Hicks v. Myers

By JUDGE WILLARD I. WALKER

This matter is before the court upon the defendant's demurrer to Count I of the motion for judgment.

My recollection is that it has been conceded that Count II was not valid and, therefore, we were not going to further discuss that count.

The issue involved in the demurrer to Count I is essentially whether or not a violation of the Virginia Residential Landlord and Tenant Act gives rise to a private cause of action for personal injury and resulting damages.

A number of states have passed some version of the Uniform Residential Landlord and Tenant Act (URLTA), including Virginia; and in all states damages of some sort are allowed for a violation of that Act. Personal injury damages, however, have specifically been addressed only by the Oregon Supreme Court in Brewer v. Irwin, 278 Or. 435, 600 P.2d 398 (1979). That court found that damages under the URLTA would include personal injury damages.
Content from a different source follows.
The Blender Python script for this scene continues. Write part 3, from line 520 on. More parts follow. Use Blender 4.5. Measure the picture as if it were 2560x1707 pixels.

*123While Virginia has not had occasion to rule upon this issue, a fair reading of Virginia Code § 55-248.13, § 55-248.21, and other applicable sections of the Virginia Residential Landlord and Tenant Act persuades me that a viable cause of action, including personal injuries and resulting damages, will flow from noncompliance with that law. The Virginia Residential Landlord and Tenant Act also refers in § 55-248.13 to compliance with local building and housing codes. In that respect, on the day of the injury allegedly sustained by the plaintiff, April 18, 1979, the Code of the City of Richmond, § 19-51 read in part as follows:

Interior walls, ceilings and floors.

All interior walls, ceilings and floors shall be structurally sound and in good repair. (Ord. No. 73-294-74-2, § 1; Ord. No. 74-69-72, § 1).

Counsel have disagreed as to what meaning Virginia Code § 8.01-221 has with respect to the cause of action allegedly asserted in Count I of the motion for judgment. That Code section provides in pertinent part:

Any person injured by the violation of any statute may recover from the offender such damages as he may sustain by reason of the violation ....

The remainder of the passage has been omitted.